• WORK INSTRUCTIONS: Output every line below without omitting or altering anything.

• DATA LINES:
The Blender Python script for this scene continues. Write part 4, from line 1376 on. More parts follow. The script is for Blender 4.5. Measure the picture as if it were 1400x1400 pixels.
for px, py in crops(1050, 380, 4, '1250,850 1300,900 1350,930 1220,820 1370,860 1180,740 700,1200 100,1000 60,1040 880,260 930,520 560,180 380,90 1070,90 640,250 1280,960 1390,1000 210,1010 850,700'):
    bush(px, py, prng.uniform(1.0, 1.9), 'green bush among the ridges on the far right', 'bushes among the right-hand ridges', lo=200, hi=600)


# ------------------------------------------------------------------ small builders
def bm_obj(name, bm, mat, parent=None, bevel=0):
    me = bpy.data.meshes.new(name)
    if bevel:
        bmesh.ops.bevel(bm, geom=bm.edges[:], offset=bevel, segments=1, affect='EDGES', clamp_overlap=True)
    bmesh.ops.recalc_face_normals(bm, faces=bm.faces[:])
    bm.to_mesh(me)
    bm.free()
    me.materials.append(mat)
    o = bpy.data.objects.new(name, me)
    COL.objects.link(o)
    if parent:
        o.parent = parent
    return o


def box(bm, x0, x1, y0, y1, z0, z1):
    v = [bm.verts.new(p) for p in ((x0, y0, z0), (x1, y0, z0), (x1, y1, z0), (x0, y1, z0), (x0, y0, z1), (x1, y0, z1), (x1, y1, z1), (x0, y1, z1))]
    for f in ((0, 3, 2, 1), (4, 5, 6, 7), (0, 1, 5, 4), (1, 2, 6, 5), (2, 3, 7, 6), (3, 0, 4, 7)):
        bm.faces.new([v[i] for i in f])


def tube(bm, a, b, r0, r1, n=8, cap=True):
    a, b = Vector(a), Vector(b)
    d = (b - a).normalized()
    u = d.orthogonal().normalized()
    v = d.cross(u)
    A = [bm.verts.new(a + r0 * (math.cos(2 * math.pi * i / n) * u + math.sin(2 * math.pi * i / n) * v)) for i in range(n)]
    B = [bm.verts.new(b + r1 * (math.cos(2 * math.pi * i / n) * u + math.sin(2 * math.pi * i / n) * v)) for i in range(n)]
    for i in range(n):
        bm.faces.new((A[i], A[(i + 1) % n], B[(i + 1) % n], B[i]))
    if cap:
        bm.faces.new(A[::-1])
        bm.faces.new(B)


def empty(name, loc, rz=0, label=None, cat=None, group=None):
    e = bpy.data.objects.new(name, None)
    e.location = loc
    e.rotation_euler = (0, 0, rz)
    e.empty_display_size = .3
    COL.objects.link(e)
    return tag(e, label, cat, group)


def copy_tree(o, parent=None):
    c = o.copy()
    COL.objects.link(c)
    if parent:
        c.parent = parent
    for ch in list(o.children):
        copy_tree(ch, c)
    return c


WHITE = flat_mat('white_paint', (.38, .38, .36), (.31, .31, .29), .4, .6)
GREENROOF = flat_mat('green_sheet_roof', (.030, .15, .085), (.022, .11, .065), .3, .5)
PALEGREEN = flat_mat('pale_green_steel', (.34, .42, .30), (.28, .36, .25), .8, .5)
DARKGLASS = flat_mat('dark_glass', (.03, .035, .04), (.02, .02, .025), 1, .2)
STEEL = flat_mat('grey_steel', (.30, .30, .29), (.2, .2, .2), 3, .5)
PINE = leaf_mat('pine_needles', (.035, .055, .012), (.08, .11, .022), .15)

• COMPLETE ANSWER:
The Blender Python script for this scene continues. Write part 4, from line 1376 on. More parts follow. The script is for Blender 4.5. Measure the picture as if it were 1400x1400 pixels.
for px, py in crops(1050, 380, 4, '1250,850 1300,900 1350,930 1220,820 1370,860 1180,740 700,1200 100,1000 60,1040 880,260 930,520 560,180 380,90 1070,90 640,250 1280,960 1390,1000 210,1010 850,700'):
    bush(px, py, prng.uniform(1.0, 1.9), 'green bush among the ridges on the far right', 'bushes among the right-hand ridges', lo=200, hi=600)


# ------------------------------------------------------------------ small builders
def bm_obj(name, bm, mat, parent=None, bevel=0):
    me = bpy.data.meshes.new(name)
    if bevel:
        bmesh.ops.bevel(bm, geom=bm.edges[:], offset=bevel, segments=1, affect='EDGES', clamp_overlap=True)
    bmesh.ops.recalc_face_normals(bm, faces=bm.faces[:])
    bm.to_mesh(me)
    bm.free()
    me.materials.append(mat)
    o = bpy.data.objects.new(name, me)
    COL.objects.link(o)
    if parent:
        o.parent = parent
    return o


def box(bm, x0, x1, y0, y1, z0, z1):
    v = [bm.verts.new(p) for p in ((x0, y0, z0), (x1, y0, z0), (x1, y1, z0), (x0, y1, z0), (x0, y0, z1), (x1, y0, z1), (x1, y1, z1), (x0, y1, z1))]
    for f in ((0, 3, 2, 1), (4, 5, 6, 7), (0, 1, 5, 4), (1, 2, 6, 5), (2, 3, 7, 6), (3, 0, 4, 7)):
        bm.faces.new([v[i] for i in f])


def tube(bm, a, b, r0, r1, n=8, cap=True):
    a, b = Vector(a), Vector(b)
    d = (b - a).normalized()
    u = d.orthogonal().normalized()
    v = d.cross(u)
    A = [bm.verts.new(a + r0 * (math.cos(2 * math.pi * i / n) * u + math.sin(2 * math.pi * i / n) * v)) for i in range(n)]
    B = [bm.verts.new(b + r1 * (math.cos(2 * math.pi * i / n) * u + math.sin(2 * math.pi * i / n) * v)) for i in range(n)]
    for i in range(n):
        bm.faces.new((A[i], A[(i + 1) % n], B[(i + 1) % n], B[i]))
    if cap:
        bm.faces.new(A[::-1])
        bm.faces.new(B)


def empty(name, loc, rz=0, label=None, cat=None, group=None):
    e = bpy.data.objects.new(name, None)
    e.location = loc
    e.rotation_euler = (0, 0, rz)
    e.empty_display_size = .3
    COL.objects.link(e)
    return tag(e, label, cat, group)


def copy_tree(o, parent=None):
    c = o.copy()
    COL.objects.link(c)
    if parent:
        c.parent = parent
    for ch in list(o.children):
        copy_tree(ch, c)
    return c


WHITE = flat_mat('white_paint', (.38, .38, .36), (.31, .31, .29), .4, .6)
GREENROOF = flat_mat('green_sheet_roof', (.030, .15, .085), (.022, .11, .065), .3, .5)
PALEGREEN = flat_mat('pale_green_steel', (.34, .42, .30), (.28, .36, .25), .8, .5)
DARKGLASS = flat_mat('dark_glass', (.03, .035, .04), (.02, .02, .025), 1, .2)
STEEL = flat_mat('grey_steel', (.30, .30, .29), (.2, .2, .2), 3, .5)
PINE = leaf_mat('pine_needles', (.035, .055, .012), (.08, .11, .022), .15)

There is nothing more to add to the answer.